Artist Profile: Liz Coats

Liz Coats has lived an extraordinary life as an artist. From growing up in Auckland, New Zealand, to working in Sydney and Melbourne during the Women’s Art Movement to completing residencies in both Beijing and Japan, Liz has made her mark in the world of art. It’s no surprise that she uses this life to feed her work, making it the main source of inspiration for her paintings.

Liz explores enduring questions about colour perception and spatial relations, transporting the viewer into colourful, intricate and abstract worlds influenced by the natural environment of colours and her lived experiences.

“I want to emphasise how research into the history of abstraction can be integrated with a woman’s experience of the living environment in the present time. I began working with layers of small brushstrokes in grid formations in the 1970s, with a focus on visually active colour relations, and this remains a central aim of my studies,” she says.

“I look for ways that the formation of a whole image is dependent on the placement of each colour mark and its spacing. From the beginning, I was not interested in figuration or drawing. I was looking to express colour relations as a direct experience.”

Exhibiting her paintings in Sydney and Melbourne in the 1970s, Liz’s work has been held in numerous public and private collections, including the Australian National Gallery, Art Gallery of New South Wales (where her glasswork, Returning G, is part of the new installation of 20th-century collections), National Gallery of Victoria, and the Auckland City Art Gallery. More recently, in 2017, paintings from all stages of her practice were shown in a large survey exhibition curated by Tony Oates at the Australian National University Drill Hall Gallery.

And now, decades after her career began, Liz is a Studio Holder at Strathnairn Arts Association.

Moving to Canberra in 2009 to research a doctorate on organic issues in abstract colour painting at the Australian National University School of Art, in 2019, Liz rented a small studio at Strathnairn Arts and quickly found inspiration in the new location

“I’ve landed in a place that really fits my way of working with colour. There’s a lovely organic environment at Strathnairn Arts that need protection,” she says.
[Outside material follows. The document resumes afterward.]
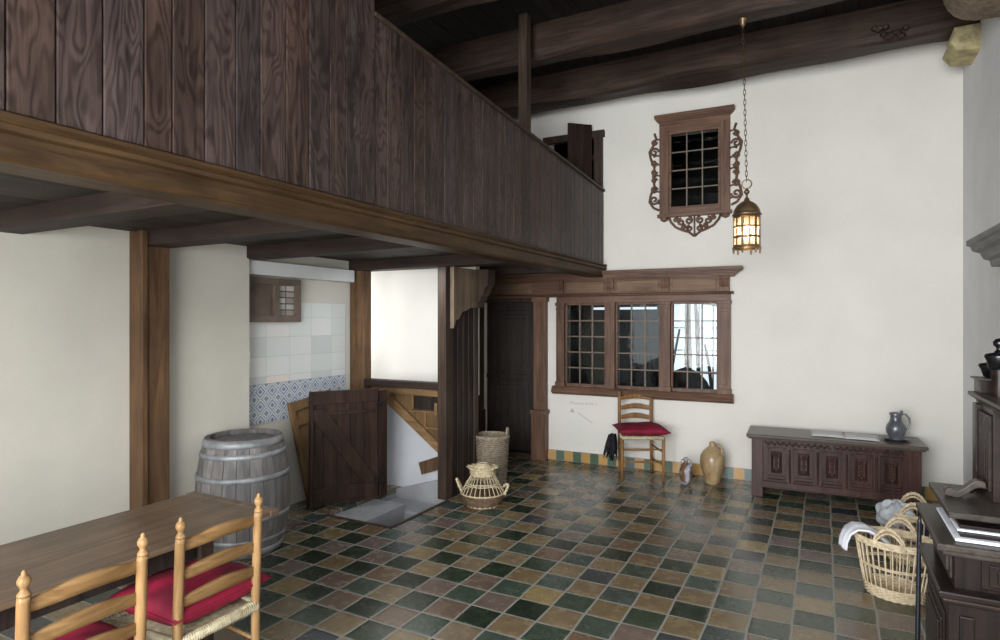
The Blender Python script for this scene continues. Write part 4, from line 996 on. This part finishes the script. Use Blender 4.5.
b = MB(); b.lathe([(0.022, 0.507), (0.030, 0.512), (0.038, 0.535), (0.046, 0.552), (0.044, 0.560), (0.020, 0.566), (0, 0.567)], (0.195, 0.48, 0), 24); b.build('bowl_finial', 'black', t)
pr = []
for k in range(17): pr += [(0.019, 0.44+k*0.0068), (0.028, 0.4434+k*0.0068)]
MB().lathe(pr, (0.190, 0.36, 0), 20).build('screw', 'cabx', t)
pr = []
for k in range(24): pr += [(0.018, 0.10+k*0.0125), (0.025, 0.106+k*0.0125)]
MB().lathe(pr, (0.215, 0.33, 0), 20).build('screw', 'post', t)
b = MB(); b.lathe([(r_*0.92, z_-0.022) for r_, z_ in ((0.024, 0.565), (0.036, 0.575), (0.043, 0.60), (0.050, 0.615), (0.047, 0.624), (0.020, 0.630), (0.011, 0.640), (0.012, 0.648), (0.020, 0.655), (0.022, 0.668), (0.014, 0.678), (0, 0.682))], (0.190, 0.36, 0), 24); b.build('urn_finial', 'black', t)
# brass oil lamp beside the press screw
b = MB(); b.tube([(0.10, 0.33, 0.135), (0.16, 0.335, 0.11)], [0.006, 0.007], 8); b.lathe([(0.01, 0.10), (0.02, 0.11), (0.008, 0.13), (0, 0.13)], (0.1, 0.33, 0.0), 10); b.build('turning_bar', 'cab', t)

# iron rod and black pot beside the cabinet
b = MB(); b.tube([(0.335, 2.985, 0.0), (0.338, 2.98, 0.45), (0.343, 2.975, 0.86), (0.344, 2.97, 0.885)], [0.009, 0.009, 0.008, 0.005], 10)
tag(b.build('iron_rod', 'iron'), 'thin blue-grey iron rod leaning upright against the left side of the cabinet', 'rod')
t = thing('iron_pot', 'small round black iron pot on the floor behind the iron rod', 'pot', (0.465, 3.42, 0))
MB().lathe([(0.035, 0.0), (0.04, 0.01), (0.068, 0.04), (0.076, 0.08), (0.070, 0.115), (0.045, 0.15), (0.030, 0.165), (0.030, 0.19), (0.042, 0.205), (0.036, 0.21), (0, 0.205)], n=28).build('body', 'black', t)
MB().tube([(-0.034, 0, 0.20), (-0.03, 0, 0.25), (0, 0, 0.275), (0.03, 0, 0.25), (0.034, 0, 0.20)], 0.004, 6).build('handle', 'iron', t)

# ------------------------------------------------------------------ hanging lantern
t = thing('hanging_lantern', 'round brass lantern with amber panes lit and hanging on a long chain', 'lantern', (-0.545, 5.25, 2.23))
ztop = 4.115-2.23
b = MB(); b.lathe([(0.006, ztop-0.075), (0.012, ztop-0.07), (0.022, ztop-0.05), (0.03, ztop-0.02), (0.042, ztop-0.006), (0.042, ztop)], (-0.03, 0, 0), 20); b.build('ceiling_rose', 'brass', t)
b = MB(); z = 0.60; k = 0; lk = 0.052
zz0, zz1 = 0.585, ztop-0.07
n = int((zz1-zz0)/0.040)
for k in range(n+1):
    zc = zz0+(zz1-zz0)*k/n; xo = -0.03*(zc-0.5)/(ztop-0.5)
    pts = []
    for i in range(12):
        a = 2*PI*i/12; u, w = 0.0085*math.cos(a), 0.027*math.sin(a); pts.append((xo+(u if k % 2 else 0), (0 if k % 2 else u), zc+w))
    b.tube(pts, 0.0026, 5, closed=True)
b.build('chain', 'chain', t)
b = MB(); b.tube([(0.036*math.cos(2*PI*i/24), 0.0, 0.541+0.036*math.sin(2*PI*i/24)) for i in range(24)], 0.005, 8, closed=True); b.build('hanging_ring', 'brass', t)
b = MB(); b.lathe([(0, 0.455), (0.010, 0.458), (0.020, 0.472), (0.021, 0.484), (0.012, 0.498), (0.006, 0.505), (0, 0.506)], n=18); b.lathe([(0.007, 0.435), (0.010, 0.445), (0.006, 0.458)], n=14); b.build('ball', 'brass', t)
b = MB(); b.lathe([(0.104, 0.285), (0.112, 0.29), (0.112, 0.300), (0.103, 0.306), (0.100, 0.325), (0.092, 0.345), (0.072, 0.375), (0.045, 0.395), (0.022, 0.408), (0.018, 0.425), (0.008, 0.438), (0, 0.44)], n=32); b.lathe([(0.100, 0.27), (0.103, 0.285), (0.096, 0.285)], n=32, cap=False); b.build('domed_cap', 'brass', t)
b = MB(); r = 0.100
for k in range(6):
    a = 2*PI*k/6+0.3; Mx = Matrix.Rotation(a, 4, 'Z'); o_ = b.X; b.X = Mx; b.box((r-0.004, -0.009, 0.03), (r+0.004, 0.009, 0.28)); b.X = o_
for z in (0.035, 0.105, 0.130-0.02, 0.19, 0.265): b.lathe([(r-0.003, z), (r+0.004, z), (r+0.004, z+0.014), (r-0.003, z+0.014)], n=36, cap=False)
for k in range(6):
    a = 2*PI*(k+0.5)/6+0.3; b.X = Matrix.Rotation(a, 4, 'Z')
    for z in (0.05, 0.125, 0.205): b.box((r-0.006, -0.005, z), (r+0.002, 0.005, z+0.06))
    b.X = Matrix.Identity(4)
b.build('cage', 'brass', t)
MB().lathe([(r-0.006, 0.04), (r-0.006, 0.27)], n=36, cap=False).build('panes', 'horn', t)
b = MB(); b.lathe([(0.108, 0.02), (0.110, 0.028), (0.106, 0.038), (0.09, 0.034)], n=32, cap=False)
for k in range(6):
    a = 2*PI*k/6+0.3; b.lathe([(0, -0.02), (0.006, -0.015), (0.008, 0.0), (0.010, 0.02), (0.004, 0.03)], (0.1*math.cos(a), 0.1*math.sin(a), 0), 10)
b.build('base_ring', 'brass', t)
MB().lathe([(0, 0.12), (0.014, 0.128), (0.022, 0.15), (0.020, 0.17), (0.012, 0.195), (0.011, 0.21), (0, 0.21)], n=18).build('bulb', 'bulb', t)
MB().lathe([(0.012, 0.205), (0.014, 0.215), (0.014, 0.26), (0, 0.26)], n=14).build('lamp_holder', 'brass', t)

# ------------------------------------------------------------------ light
def light(name, kind, loc, energy, color=(1, 1, 1), size=None, target=None, sizey=None):
    l = bpy.data.lights.new(name, kind); l.energy = energy; l.color = color
    if kind == 'AREA':
        l.size = size
        if sizey: l.shape = 'RECTANGLE'; l.size_y = sizey
    elif kind == 'POINT': l.shadow_soft_size = size or 0.02
    o = bpy.data.objects.new(name, l); COL.objects.link(o); o.location = loc
    if target is not None: o.rotation_euler = (Vector(target)-Vector(loc)).to_track_quat('-Z', 'Y').to_euler()
    return o
light('front_window_daylight', 'AREA', (-0.9, -2.1, 2.0), 570, (0.97, 0.985, 1.0), 3.2, (-0.1, 6.8, 0.9), 3.0)
light('gallery_side_window_daylight', 'AREA', (-3.2, -2.1, 1.3), 22, (0.86, 0.93, 1.0), 1.2, (-3.2, 6.0, 0.9), 1.5)
light('stairwell_window_daylight', 'AREA', (-4.95, 5.15, 1.7), 11.5, (1.0, 0.985, 0.96), 0.3, (-3.3, 5.42, 1.6), 1.0)
light('stair_foot_fill', 'AREA', (-3.35, 4.4, 2.1), 9.0, (0.9, 0.94, 1.0), 0.5, (-3.5, 4.95, 0.3), 0.4)  # added fill lamp that brightens the cellar pit; no source stands here
light('lantern_glow', 'POINT', (-0.525, 5.205, 2.37), 1.7, (1.0, 0.84, 0.62), 0.012)
w = bpy.data.worlds.new('overcast daylight'); S.world = w; w.use_nodes = True
bg = w.node_tree.nodes['Background']; bg.inputs[0].default_value = (0.90, 0.94, 1.0, 1); bg.inputs[1].default_value = 0.65

# ------------------------------------------------------------------ camera
cam = bpy.data.cameras.new('camera'); co = bpy.data.objects.new('camera', cam); COL.objects.link(co); S.camera = co
cam.sensor_width = 36; cam.lens = 609.03/1000*36; cam.clip_start = 0.05
co.location = (0, 0, 1.68); co.rotation_euler = (R(90), 0, R(27.983))
S.view_settings.view_transform = 'Standard'; S.view_settings.look = 'None'; S.view_settings.gamma = 1; S.view_settings.exposure = 0; S.view_settings.use_curve_mapping = False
While her paintings are intrinsically experimental – exploring geometry, texture, colour resonance, and more – her latest project sees her creating new abstract paintings with organic colours that she has personally distilled from sustainably cultivated plant and insect-sourced extracts.
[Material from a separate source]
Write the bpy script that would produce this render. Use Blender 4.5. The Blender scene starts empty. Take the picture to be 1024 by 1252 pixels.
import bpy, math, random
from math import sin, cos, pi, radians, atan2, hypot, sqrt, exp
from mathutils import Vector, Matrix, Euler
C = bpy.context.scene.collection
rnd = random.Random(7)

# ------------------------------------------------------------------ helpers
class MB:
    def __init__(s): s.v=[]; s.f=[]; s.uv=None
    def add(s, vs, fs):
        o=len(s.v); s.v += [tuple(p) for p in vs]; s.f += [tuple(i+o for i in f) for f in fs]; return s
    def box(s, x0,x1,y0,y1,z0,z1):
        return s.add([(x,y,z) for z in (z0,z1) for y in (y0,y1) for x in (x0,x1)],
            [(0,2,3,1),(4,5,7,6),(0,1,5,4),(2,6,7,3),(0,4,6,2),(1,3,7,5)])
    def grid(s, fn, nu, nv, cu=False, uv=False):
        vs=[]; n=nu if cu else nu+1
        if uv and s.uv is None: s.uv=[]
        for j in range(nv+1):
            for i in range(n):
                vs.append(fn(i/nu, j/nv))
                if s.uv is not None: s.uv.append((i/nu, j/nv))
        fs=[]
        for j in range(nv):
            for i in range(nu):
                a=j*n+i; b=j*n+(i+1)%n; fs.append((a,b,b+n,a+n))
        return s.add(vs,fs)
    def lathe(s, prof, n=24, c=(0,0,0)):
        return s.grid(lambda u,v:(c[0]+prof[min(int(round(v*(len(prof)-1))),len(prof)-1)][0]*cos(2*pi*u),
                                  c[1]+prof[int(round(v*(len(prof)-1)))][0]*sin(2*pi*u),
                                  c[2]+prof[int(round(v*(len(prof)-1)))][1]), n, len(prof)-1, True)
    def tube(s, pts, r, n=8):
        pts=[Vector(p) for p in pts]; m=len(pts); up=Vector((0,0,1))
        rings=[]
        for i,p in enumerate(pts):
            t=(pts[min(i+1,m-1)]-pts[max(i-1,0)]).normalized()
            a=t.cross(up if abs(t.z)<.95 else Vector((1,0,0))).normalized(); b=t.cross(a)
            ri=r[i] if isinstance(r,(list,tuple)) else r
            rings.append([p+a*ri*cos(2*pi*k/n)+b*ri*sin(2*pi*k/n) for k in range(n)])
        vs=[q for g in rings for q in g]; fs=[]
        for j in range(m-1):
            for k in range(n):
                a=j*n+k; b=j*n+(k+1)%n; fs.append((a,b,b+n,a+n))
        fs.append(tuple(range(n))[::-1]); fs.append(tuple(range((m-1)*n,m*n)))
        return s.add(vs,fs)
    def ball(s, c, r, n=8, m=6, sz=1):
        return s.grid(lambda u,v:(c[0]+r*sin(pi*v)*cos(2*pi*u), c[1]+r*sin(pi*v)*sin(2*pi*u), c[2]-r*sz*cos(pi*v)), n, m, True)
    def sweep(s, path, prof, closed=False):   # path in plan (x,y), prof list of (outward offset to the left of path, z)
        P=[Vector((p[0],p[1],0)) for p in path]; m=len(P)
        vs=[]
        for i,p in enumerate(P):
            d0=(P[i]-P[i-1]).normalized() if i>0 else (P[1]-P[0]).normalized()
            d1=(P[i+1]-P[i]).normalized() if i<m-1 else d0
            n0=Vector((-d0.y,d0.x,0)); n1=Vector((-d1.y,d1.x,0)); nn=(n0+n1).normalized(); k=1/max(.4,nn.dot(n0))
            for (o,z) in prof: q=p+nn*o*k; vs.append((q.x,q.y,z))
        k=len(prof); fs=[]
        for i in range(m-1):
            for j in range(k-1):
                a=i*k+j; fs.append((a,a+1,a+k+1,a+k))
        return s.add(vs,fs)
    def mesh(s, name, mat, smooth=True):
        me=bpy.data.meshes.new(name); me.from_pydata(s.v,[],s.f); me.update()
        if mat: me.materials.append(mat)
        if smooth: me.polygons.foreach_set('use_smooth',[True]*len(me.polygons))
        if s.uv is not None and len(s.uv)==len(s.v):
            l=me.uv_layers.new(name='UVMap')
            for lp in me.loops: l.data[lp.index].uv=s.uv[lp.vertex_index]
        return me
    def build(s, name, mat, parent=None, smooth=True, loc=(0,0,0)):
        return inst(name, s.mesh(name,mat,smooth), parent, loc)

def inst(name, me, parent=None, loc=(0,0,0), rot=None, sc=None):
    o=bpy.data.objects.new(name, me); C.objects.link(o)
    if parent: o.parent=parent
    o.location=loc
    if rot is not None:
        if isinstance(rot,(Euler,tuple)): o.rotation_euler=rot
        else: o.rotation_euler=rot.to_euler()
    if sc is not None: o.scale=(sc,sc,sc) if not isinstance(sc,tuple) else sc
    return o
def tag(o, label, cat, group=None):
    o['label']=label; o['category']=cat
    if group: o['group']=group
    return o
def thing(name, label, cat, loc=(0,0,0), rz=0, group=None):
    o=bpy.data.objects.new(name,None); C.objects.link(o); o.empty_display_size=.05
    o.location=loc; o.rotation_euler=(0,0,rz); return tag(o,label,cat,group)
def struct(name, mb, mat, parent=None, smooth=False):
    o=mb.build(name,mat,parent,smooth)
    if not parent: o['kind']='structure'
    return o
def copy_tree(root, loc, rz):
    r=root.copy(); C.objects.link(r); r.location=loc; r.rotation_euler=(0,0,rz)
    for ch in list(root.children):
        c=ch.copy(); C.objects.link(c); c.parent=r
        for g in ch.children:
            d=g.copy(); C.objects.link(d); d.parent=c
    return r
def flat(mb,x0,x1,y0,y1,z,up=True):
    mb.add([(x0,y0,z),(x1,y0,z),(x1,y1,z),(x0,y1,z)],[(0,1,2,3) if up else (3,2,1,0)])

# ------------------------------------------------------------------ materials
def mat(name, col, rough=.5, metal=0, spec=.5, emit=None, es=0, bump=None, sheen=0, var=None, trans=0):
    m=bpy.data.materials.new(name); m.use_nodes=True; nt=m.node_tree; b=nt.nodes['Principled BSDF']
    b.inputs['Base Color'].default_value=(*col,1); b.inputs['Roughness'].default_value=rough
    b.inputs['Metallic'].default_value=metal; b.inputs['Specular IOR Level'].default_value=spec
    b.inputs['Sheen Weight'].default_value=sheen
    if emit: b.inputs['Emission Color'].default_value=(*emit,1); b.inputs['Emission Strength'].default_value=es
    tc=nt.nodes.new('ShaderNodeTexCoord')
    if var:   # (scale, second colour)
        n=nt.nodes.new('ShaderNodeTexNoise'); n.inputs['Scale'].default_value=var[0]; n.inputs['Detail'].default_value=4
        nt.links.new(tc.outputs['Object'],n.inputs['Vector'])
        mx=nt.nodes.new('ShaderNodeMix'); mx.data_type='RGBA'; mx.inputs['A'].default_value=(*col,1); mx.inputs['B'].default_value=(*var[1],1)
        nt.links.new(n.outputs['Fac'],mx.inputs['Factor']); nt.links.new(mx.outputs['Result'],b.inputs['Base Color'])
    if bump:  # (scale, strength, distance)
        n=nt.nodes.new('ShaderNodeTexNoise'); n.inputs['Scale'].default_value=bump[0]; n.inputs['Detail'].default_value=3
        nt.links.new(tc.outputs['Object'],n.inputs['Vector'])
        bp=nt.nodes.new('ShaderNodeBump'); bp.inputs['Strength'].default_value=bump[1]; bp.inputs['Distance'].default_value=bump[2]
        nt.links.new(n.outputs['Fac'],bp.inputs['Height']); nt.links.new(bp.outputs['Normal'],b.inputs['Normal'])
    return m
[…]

“It’s partly a response to the environment – which of course is paramount, especially in the location of Ginninderry – and it’s partly a continuation of what I’ve always been thinking about: how we translate our bodily interactivity with colours as we see them into the colours of paint,” she says. “That’s been the big question for me all along…it’s taken me maybe two and a half years, where I’ve been learning to distil colour.”

Rather than making paintings with organic pigments from scratch…I’m engaging with these new colours and surfaces in the context of my long-term understanding of abstract painting construction, and in the process finding new imagery.”

Drawing inspiration from the deep, healthy soil, indigenous bird and animal life as well as the old farmland where Strathnairn Arts is located in Ginninderry, Liz’s aim is to create thought-provoking art that is – in large part – organic in substance, and a response to the local environment. With these water-based organic pigments, whatever goes out into the ground is virtually neutral.

“Finding a PH balance to achieve the clearest colour with each pigment distillation is a finely calibrated process,” she says. “Each pigment preparation for painting has a quality and texture of its own, which I love…it’s the irregular outcomes in colour detail that I treasure.”

“These new paintings complement the way I’ve always worked with colour. I find organic colours in combination are more subtle in substance and perceptual harmony than the acrylic colours I have worked with and learnt from over many years.”

Using madder, cochineal, lac, weld and indigo, some earth ochres and more, she plans to continue researching and experimenting with potential in organic materials.

And from there, she continues to reach through worlds into one that exists without words to describe it – and then she paints it.

“Even from tiny babies we see colours, and then they start gradually becoming shapes, and then those shapes begin to join and become meaningful, and then we negotiate our body through them. That’s where all my work has come from, but it’s become complex,” says Liz.

“I want to share some of what my eyes have seen.”